MEMORANDUM OPINION
No. 04-11-00169-CR
Erik M. RODRIGUEZ,
Appellant
v.
The STATE of Texas,
Appellee
From the 226th Judicial District Court, Bexar County, Texas
Trial Court No. 2010CR6673
Honorable Sid L. Harle, Judge Presiding
PER CURIAM
Sitting: Karen Angelini, Justice
Sandee Bryan Marion, Justice
Phylis J. Speedlin, Justice
Delivered and Filed: April 27, 2011
DISMISSED
Pursuant to a plea-bargain agreement, Erik Rodriguez pled nolo contendere to aggravated
sexual assault of a child and was sentenced to thirty years imprisonment in accordance with the
terms of his plea-bargain agreement. The trial court then signed a certification of defendant’s
right to appeal stating that this “is a plea-bargain case, and the defendant has NO right of
appeal.” See TEX. R. APP. P. 25.2(a)(2). After Rodriguez filed a notice of appeal, the trial court
clerk sent copies of the certification and notice of appeal to this court. See id. 25.2(e). The clerk’s
04-11-00169-CR
record, which includes the trial court’s Rule 25.2(a)(2) certification, was then filed. See id.
25.2(d).
“In a plea bargain case ... a defendant may appeal only: (A) those matters that were raised
by written motion filed and ruled on before trial, or (B) after getting the trial court’s permission
to appeal.” Id. 25.2(a)(2). The clerk’s record, which contains a written plea bargain, establishes
the punishment assessed by the court does not exceed the punishment recommended by the
prosecutor and agreed to by the defendant. See id. The clerk’s record does not include a written
motion filed and ruled upon before trial; nor does it indicate that the trial court gave its
permission to appeal. See id. The trial court’s certification, therefore, appears to accurately
reflect that this is a plea-bargain case and that Rodriguez does not have a right to appeal. We
must dismiss an appeal “if a certification that shows the defendant has the right of appeal has not
been made part of the record.” Id. 25.2(d).

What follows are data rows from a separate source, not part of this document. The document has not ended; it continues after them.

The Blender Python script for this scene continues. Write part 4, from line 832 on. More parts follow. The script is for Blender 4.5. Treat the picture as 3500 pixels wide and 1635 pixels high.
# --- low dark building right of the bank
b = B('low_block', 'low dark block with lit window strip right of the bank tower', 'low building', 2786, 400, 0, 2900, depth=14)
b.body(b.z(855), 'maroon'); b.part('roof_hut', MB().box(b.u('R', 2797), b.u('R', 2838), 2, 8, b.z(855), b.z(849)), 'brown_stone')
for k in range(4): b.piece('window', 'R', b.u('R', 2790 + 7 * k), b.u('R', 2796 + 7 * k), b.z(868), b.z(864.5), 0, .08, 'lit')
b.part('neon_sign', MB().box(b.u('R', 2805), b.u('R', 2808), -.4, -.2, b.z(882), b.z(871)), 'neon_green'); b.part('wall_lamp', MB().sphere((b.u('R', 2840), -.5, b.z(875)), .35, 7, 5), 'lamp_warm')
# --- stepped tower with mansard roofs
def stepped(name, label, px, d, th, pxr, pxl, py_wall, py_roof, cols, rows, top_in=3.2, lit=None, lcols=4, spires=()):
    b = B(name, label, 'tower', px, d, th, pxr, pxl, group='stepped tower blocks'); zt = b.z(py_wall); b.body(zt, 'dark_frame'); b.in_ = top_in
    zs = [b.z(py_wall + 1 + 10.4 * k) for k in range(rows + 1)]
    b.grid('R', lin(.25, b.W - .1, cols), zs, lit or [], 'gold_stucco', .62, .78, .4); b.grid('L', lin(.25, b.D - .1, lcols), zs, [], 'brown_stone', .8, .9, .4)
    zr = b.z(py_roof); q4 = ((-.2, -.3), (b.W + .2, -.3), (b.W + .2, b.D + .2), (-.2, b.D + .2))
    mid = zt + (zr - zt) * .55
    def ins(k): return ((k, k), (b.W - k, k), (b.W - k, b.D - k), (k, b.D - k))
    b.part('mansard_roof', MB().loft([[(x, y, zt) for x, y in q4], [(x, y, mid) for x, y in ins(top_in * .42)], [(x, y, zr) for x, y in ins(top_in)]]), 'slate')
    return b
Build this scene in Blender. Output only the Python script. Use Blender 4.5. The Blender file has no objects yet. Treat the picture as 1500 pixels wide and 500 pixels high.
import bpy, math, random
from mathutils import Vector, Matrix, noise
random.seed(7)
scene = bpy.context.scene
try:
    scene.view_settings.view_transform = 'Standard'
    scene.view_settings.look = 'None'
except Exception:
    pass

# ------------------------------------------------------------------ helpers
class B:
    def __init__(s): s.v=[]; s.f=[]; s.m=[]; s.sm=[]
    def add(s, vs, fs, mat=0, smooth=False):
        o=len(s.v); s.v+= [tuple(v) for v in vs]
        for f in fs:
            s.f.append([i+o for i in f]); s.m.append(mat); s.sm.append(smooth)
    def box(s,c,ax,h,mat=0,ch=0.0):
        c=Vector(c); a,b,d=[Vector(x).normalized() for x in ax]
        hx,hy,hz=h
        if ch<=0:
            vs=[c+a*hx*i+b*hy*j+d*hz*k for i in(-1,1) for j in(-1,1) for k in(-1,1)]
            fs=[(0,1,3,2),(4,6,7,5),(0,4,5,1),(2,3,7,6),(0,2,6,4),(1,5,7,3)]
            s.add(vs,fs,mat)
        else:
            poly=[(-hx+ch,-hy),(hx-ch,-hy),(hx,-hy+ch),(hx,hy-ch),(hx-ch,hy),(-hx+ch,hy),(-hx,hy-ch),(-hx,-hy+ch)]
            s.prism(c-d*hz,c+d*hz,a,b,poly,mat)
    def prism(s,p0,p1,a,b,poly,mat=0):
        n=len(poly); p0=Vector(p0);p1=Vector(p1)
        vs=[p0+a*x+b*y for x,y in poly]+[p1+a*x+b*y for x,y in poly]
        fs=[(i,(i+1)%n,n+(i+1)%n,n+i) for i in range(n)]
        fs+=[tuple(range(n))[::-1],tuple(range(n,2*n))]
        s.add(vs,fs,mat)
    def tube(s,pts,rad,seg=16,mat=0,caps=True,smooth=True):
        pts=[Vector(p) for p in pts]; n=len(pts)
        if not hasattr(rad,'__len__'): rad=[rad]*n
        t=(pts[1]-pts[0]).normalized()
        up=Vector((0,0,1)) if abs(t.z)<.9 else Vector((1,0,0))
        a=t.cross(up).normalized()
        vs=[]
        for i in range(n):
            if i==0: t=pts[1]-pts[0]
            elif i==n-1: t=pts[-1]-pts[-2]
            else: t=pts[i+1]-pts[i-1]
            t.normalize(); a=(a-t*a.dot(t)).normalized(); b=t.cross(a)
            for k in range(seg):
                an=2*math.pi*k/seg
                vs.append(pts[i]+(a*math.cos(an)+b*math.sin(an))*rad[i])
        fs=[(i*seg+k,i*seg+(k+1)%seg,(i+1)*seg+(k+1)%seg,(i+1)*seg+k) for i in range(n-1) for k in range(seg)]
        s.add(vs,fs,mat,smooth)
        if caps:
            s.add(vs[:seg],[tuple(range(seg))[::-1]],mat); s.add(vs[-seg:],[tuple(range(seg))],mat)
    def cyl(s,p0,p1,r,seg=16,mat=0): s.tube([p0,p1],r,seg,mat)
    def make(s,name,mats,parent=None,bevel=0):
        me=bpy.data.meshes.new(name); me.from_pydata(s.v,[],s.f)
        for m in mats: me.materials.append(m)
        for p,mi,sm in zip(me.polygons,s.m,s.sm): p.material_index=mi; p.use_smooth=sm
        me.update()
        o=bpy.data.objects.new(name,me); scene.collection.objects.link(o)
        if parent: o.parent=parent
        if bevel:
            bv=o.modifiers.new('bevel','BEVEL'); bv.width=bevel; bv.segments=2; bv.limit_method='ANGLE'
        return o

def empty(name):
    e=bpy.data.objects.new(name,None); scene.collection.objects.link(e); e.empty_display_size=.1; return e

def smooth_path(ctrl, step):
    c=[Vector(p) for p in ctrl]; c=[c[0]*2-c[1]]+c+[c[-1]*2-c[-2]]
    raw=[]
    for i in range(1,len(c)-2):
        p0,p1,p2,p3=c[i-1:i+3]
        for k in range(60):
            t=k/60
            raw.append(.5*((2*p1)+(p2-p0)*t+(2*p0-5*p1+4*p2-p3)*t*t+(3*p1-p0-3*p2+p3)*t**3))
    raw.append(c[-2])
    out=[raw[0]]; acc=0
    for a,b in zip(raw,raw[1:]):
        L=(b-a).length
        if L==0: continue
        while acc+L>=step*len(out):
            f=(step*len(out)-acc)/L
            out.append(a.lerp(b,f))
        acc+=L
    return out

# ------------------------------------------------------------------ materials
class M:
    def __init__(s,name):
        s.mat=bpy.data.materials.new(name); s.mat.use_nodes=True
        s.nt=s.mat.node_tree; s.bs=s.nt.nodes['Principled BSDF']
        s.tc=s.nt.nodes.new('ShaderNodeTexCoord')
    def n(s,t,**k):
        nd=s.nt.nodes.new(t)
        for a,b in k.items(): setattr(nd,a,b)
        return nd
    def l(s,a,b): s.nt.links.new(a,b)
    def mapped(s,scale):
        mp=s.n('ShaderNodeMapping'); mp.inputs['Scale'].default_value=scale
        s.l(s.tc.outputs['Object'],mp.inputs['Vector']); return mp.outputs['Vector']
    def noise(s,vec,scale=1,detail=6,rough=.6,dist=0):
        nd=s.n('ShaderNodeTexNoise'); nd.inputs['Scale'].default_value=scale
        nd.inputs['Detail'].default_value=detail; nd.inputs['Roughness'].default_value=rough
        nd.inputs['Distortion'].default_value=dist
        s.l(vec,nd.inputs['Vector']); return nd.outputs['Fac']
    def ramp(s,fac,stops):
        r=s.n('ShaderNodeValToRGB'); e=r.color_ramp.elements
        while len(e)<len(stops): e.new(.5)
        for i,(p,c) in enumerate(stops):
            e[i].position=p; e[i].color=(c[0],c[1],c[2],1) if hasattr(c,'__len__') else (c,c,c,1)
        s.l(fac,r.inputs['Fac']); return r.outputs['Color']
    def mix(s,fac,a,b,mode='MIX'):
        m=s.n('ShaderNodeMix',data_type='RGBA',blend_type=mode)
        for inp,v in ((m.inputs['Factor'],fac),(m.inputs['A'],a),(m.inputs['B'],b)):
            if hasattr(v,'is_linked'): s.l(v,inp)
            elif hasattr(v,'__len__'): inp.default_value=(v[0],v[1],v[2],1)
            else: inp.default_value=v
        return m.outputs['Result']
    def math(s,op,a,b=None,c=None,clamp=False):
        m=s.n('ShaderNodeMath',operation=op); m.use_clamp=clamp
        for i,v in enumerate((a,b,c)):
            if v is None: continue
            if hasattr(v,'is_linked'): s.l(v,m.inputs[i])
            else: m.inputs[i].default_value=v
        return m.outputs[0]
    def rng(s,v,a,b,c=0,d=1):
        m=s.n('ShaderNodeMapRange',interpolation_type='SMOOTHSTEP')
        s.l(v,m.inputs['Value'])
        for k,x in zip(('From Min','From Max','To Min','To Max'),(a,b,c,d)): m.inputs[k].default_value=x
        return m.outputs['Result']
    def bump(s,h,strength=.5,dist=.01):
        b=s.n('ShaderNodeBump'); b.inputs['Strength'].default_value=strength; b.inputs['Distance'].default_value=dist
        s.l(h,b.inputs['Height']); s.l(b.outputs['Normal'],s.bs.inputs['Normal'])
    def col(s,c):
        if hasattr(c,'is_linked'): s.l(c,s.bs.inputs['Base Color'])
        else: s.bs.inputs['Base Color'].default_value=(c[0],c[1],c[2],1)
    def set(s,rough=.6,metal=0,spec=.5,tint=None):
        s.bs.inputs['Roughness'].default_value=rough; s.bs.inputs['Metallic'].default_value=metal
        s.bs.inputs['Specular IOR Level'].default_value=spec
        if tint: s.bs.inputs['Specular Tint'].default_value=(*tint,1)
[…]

We, therefore, warned Rodriguez that this appeal would be dismissed pursuant to Texas
Rule of Appellate Procedure 25.2(d), unless an amended trial court certification showing that he
had the right to appeal was made part of the appellate record. See TEX. R. APP. P. 25.2(d), 37.1;
Daniels v. State, 110 S.W.3d 174 (Tex. App.CSan Antonio 2003, order). No such amended trial
court certification has been filed. This appeal is, therefore, dismissed pursuant to Rule 25.2(d).